Все, что мы будем говорить дальше о памяти, имеет только косвенный, метафорический характер, ибо никакой прямой рассказ о том, как живет и работает память, невозможен. Поэтому мы будем в основном прибегать не к рассуждениям психологов, культурологов, историков, а к размышлениям и переживаниям выдающихся поэтов, писателей и философов, к опыту художественной литературы, которая в совершенстве владеет косвенными приемами описания духовных явлений.
У нас есть одно прямое доказательство существования личной, живой памяти: мы иногда можем «вспомнить», увидеть мир в «блеске и истине», которых у него (мира) никогда не было, услышать спрятанное глубоко в себе, то самое главное, на чем держится наше существование.

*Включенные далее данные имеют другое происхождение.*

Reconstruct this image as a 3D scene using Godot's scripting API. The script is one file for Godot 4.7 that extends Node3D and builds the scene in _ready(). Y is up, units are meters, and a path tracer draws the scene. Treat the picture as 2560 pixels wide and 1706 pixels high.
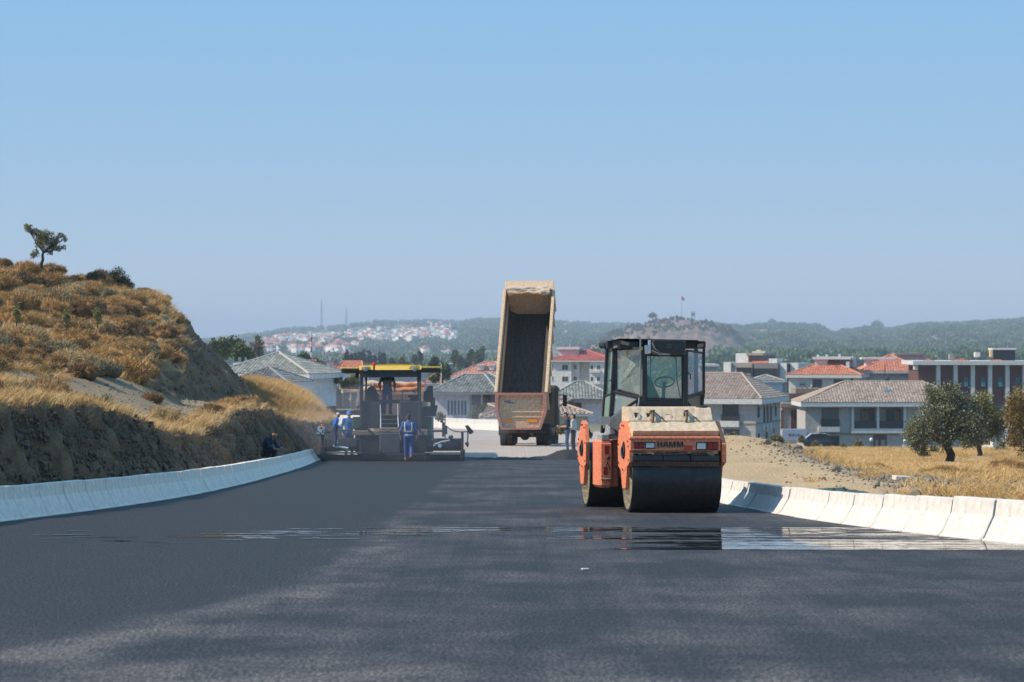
extends Node3D

const F := 7111.0
const SLOPE := 0.02461
var taken := {}
var M := {}
var rng := RandomNumberGenerator.new()
var nz := FastNoiseLite.new()
var nf := FastNoiseLite.new()


class MB:
	var v := PackedVector3Array()
	var n := PackedVector3Array()
	var c := PackedColorArray()
	var t := PackedVector2Array()
	var col := Color.WHITE

	func raw(a: Vector3, b: Vector3, d: Vector3, na: Vector3, nb: Vector3, nd: Vector3, ua := Vector2(), ub := Vector2(), ud := Vector2()) -> void:
		if (b - a).cross(d - a).dot(na + nb + nd) < 0.0:
			var s := b
			b = d
			d = s
			s = nb
			nb = nd
			nd = s
			var s2 := ub
			ub = ud
			ud = s2
		v.append_array([a, d, b])
		n.append_array([na, nd, nb])
		c.append_array([col, col, col])
		t.append_array([ua, ud, ub])

	func tri(a: Vector3, b: Vector3, d: Vector3) -> void:
		var m := (b - a).cross(d - a).normalized()
		raw(a, b, d, m, m, m)

	func ctri(a: Vector3, b: Vector3, d: Vector3, o: Vector3) -> void:
		var m := (b - a).cross(d - a).normalized()
		if m.dot((a + b + d) / 3.0 - o) < 0.0:
			raw(a, d, b, -m, -m, -m)
		else:
			raw(a, b, d, m, m, m)

	func quad(a: Vector3, b: Vector3, d: Vector3, e: Vector3) -> void:
		var m := (d - a).cross(e - b).normalized()
		var w := (b - a).length()
		var h := (e - a).length()
		raw(a, b, d, m, m, m, Vector2(0, h), Vector2(w, h), Vector2(w, 0))
		raw(a, d, e, m, m, m, Vector2(0, h), Vector2(w, 0), Vector2(0, 0))

	func cquad(a: Vector3, b: Vector3, d: Vector3, e: Vector3, o: Vector3) -> void:
		ctri(a, b, d, o)
		ctri(a, d, e, o)

	# a slab of even thickness between a quad and its copy pushed along its normal
	func slab(a: Vector3, b: Vector3, d: Vector3, e: Vector3, th: float) -> void:
		var m := (d - a).cross(e - b).normalized() * th
		hull8([a, b, d, e], [a - m, b - m, d - m, e - m])

	func hull8(p: Array, q: Array) -> void:
		var o := Vector3()
		for x in p: o += x
		for x in q: o += x
		o /= float(p.size() + q.size())
		var k := p.size()
		for i in k:
			var j := (i + 1) % k
			cquad(p[i], p[j], q[j], q[i], o)
		for i in range(1, k - 1):
			ctri(p[0], p[i], p[i + 1], o)
			ctri(q[0], q[i], q[i + 1], o)

	func box(o: Vector3, s: Vector3, bs := Basis(), b := 0.0) -> void:
		var h := s * 0.5
		b = minf(b, minf(h.x, minf(h.y, h.z)) * 0.6)
		for ax in 3:
			var u := (ax + 1) % 3
			var w := (ax + 2) % 3
			for sg in [-1.0, 1.0]:
				var p := []
				for k in [[-1, -1], [1, -1], [1, 1], [-1, 1]]:
					var q := Vector3()
					q[ax] = h[ax] * sg
					q[u] = (h[u] - b) * k[0]
					q[w] = (h[w] - b) * k[1]
					p.append(o + bs * q)
				cquad(p[0], p[1], p[2], p[3], o)
		if b <= 0.0:
			return
		for ax in 3:
			var u := (ax + 1) % 3
			var w := (ax + 2) % 3
			for s1 in [-1.0, 1.0]:
				for s2 in [-1.0, 1.0]:
					var p := []
					for k in [[0, -1.0], [0, 1.0], [1, 1.0], [1, -1.0]]:
						var q := Vector3()
						q[ax] = (h[ax] - (b if k[0] == 1 else 0.0)) * s1
						q[u] = (h[u] - (b if k[0] == 0 else 0.0)) * s2
						q[w] = (h[w] - b) * k[1]
						p.append(o + bs * q)
					cquad(p[0], p[1], p[2], p[3], o)
		for s1 in [-1.0, 1.0]:
			for s2 in [-1.0, 1.0]:
				for s3 in [-1.0, 1.0]:
					var a := Vector3(h.x * s1, (h.y - b) * s2, (h.z - b) * s3)
					var d := Vector3((h.x - b) * s1, h.y * s2, (h.z - b) * s3)
					var e := Vector3((h.x - b) * s1, (h.y - b) * s2, h.z * s3)
					ctri(o + bs * a, o + bs * d, o + bs * e, o)

	# a box from its lowest to its highest corner
	func span(a: Vector3, d: Vector3, b := 0.0) -> void:
		box((a + d) * 0.5, (d - a).abs(), Basis(), b)

	func prism(poly: PackedVector2Array, z0: float, z1: float, xf := Transform3D()) -> void:
		var p := poly.duplicate()
		if Geometry2D.is_polygon_clockwise(p):
			p.reverse()
		var ix := Geometry2D.triangulate_polygon(p)
		for i in range(0, ix.size(), 3):
			var a := p[ix[i]]
			var b := p[ix[i + 1]]
			var d := p[ix[i + 2]]
			if (b - a).cross(d - a) < 0.0:
				var tmp := b
				b = d
				d = tmp
			tri(xf * Vector3(a.x, a.y, z1), xf * Vector3(b.x, b.y, z1), xf * Vector3(d.x, d.y, z1))
			tri(xf * Vector3(a.x, a.y, z0), xf * Vector3(d.x, d.y, z0), xf * Vector3(b.x, b.y, z0))
		for i in p.size():
			var a := p[i]
			var b := p[(i + 1) % p.size()]
			quad(xf * Vector3(a.x, a.y, z0), xf * Vector3(b.x, b.y, z0), xf * Vector3(b.x, b.y, z1), xf * Vector3(a.x, a.y, z1))

	func tube(pts: Array, r0: float, r1: float, seg := 8, caps := true) -> void:
		var k := pts.size()
		var up := Vector3.UP
		var rings := []
		for i in k:
			var dir: Vector3 = (pts[mini(i + 1, k - 1)] - pts[maxi(i - 1, 0)]).normalized()
			if i == 0:
				up = Vector3.RIGHT if absf(dir.y) > 0.9 else Vector3.UP
			var s := dir.cross(up).normalized()
			up = s.cross(dir).normalized()
			var r := lerpf(r0, r1, float(i) / float(maxi(k - 1, 1)))
			var ring := []
			for j in seg:
				var a := TAU * j / seg
				var m := s * cos(a) + up * sin(a)
				ring.append([pts[i] + m * r, m])
			rings.append(ring)
		for i in k - 1:
			for j in seg:
				var a = rings[i][j]
				var b = rings[i][(j + 1) % seg]
				var d = rings[i + 1][(j + 1) % seg]
				var e = rings[i + 1][j]
				raw(a[0], b[0], d[0], a[1], b[1], d[1])
				raw(a[0], d[0], e[0], a[1], d[1], e[1])
		if caps:
			for e in [0, k - 1]:
				for j in range(1, seg - 1):
					ctri(rings[e][0][0], rings[e][j][0], rings[e][j + 1][0], pts[1] if e == 0 else pts[k - 2])

	func cyl(a: Vector3, b: Vector3, r: float, seg := 10) -> void:
		tube([a, b], r, r, seg)

	# profile of (radius, height along local z); flat along the profile, smooth around it
	func lathe(prof: Array, xf: Transform3D, seg := 24) -> void:
		for i in prof.size() - 1:
			var p: Vector2 = prof[i]
			var q: Vector2 = prof[i + 1]
			var dn := Vector2(q.y - p.y, p.x - q.x).normalized()
			for j in seg:
				var a0 := TAU * j / seg
				var a1 := TAU * (j + 1) / seg
				var c0 := Vector3(cos(a0), sin(a0), 0)
				var c1 := Vector3(cos(a1), sin(a1), 0)
				var n0 := (xf.basis * (c0 * dn.x + Vector3(0, 0, dn.y))).normalized()
				var n1 := (xf.basis * (c1 * dn.x + Vector3(0, 0, dn.y))).normalized()
				var a := xf * (c0 * p.x + Vector3(0, 0, p.y))
				var b := xf * (c1 * p.x + Vector3(0, 0, p.y))
				var d := xf * (c1 * q.x + Vector3(0, 0, q.y))
				var e := xf * (c0 * q.x + Vector3(0, 0, q.y))
				raw(a, b, d, n0, n1, n1)
				raw(a, d, e, n0, n1, n0)

	func ball(o: Vector3, r: Vector3, seg := 10, rows := 6) -> void:
		for i in rows:
			for j in seg:
				var q := []
				for k in [[i, j], [i, j + 1], [i + 1, j + 1], [i + 1, j]]:
					var th: float = PI * k[0] / rows
					var ph: float = TAU * k[1] / seg
					q.append(Vector3(sin(th) * cos(ph), cos(th), sin(th) * sin(ph)))
				var p := []
				var m := []
				for x in q:
					p.append(o + x * r)
					m.append((x / r).normalized())
				raw(p[0], p[1], p[2], m[0], m[1], m[2])
				raw(p[0], p[2], p[3], m[0], m[2], m[3])

	func add(o: MB, xf: Transform3D) -> void:
		var flip := xf.basis.determinant() < 0.0
		var nb := xf.basis.inverse().transposed()
		for i in range(0, o.v.size(), 3):
			for k in ([i, i + 2, i + 1] if flip else [i, i + 1, i + 2]):
				v.append(xf * o.v[k])
				n.append((nb * o.n[k]).normalized())
				c.append(o.c[k])
				t.append(o.t[k])

	func mesh(mat: Material) -> ArrayMesh:
		var am := ArrayMesh.new()
		surf(am, mat)
		return am

	func surf(am: ArrayMesh, mat: Material) -> void:
		var a := []
		a.resize(Mesh.ARRAY_MAX)
		a[Mesh.ARRAY_VERTEX] = v
		a[Mesh.ARRAY_NORMAL] = n
		a[Mesh.ARRAY_COLOR] = c
		a[Mesh.ARRAY_TEX_UV] = t
		am.add_surface_from_arrays(Mesh.PRIMITIVE_TRIANGLES, a)
		am.surface_set_material(am.get_surface_count() - 1, mat)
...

Это память не человеческая, не индивидуальная и не коллективная. Словно вступаешь в какую-то стихию, которая и не мир, и не сознание. Память – это стихия. Это третья реальность, реальность памяти, которая вдруг захватывает нас и погружает в особое состояние. «Жить воспоминаниями – нельзя и представить себе ничего выше этой жизни: никакая действительность не может так удовлетворить, наполнить человека, как воспоминание; в воспоминании есть такая “действительность”, какой никогда не имеет самое действительность»[18].
В нашей памяти живет мир, гораздо более сложный и многообразный, чем окружающая нас действительность. Мир, о богатстве которого мы чаще всего не подозреваем: там хранятся и забытые воспоминания давних лет, которые иногда прорываются в сознание, и счастливые мгновения озарения, и душевного волнения, и сбывшиеся или несбывшиеся мечты и надежды. Человек, по каким-либо причинам отрезанный от этого богатства, представляет собой бесплотную тень, которая живет в призрачном плоском мире, лишенном рельефа и глубины. Только память делает возможными и наши чувства, и наши переживания, и сознание в целом. И пока мы прислушиваемся к своей памяти, вглядываемся в ее глубины, она является мощным препятствием против лени ума, душевной вялости и угрожающего безумия. Пока мы помним, для нас существуют и дождь, и снег, и яркое солнце, и надежда.
Я зарастаю памятью,
Как лесом зарастает пустошь,
И птицы-память по утрам поют,
И ветер-память по ночам гудит,
Деревья-память целый день лепечут…
Но в памяти моей такая скрыта мощь,
Что возвращает образы и множит.
Шумит, не умолкая, память-дождь,
И память-снег летит, и пасть не может!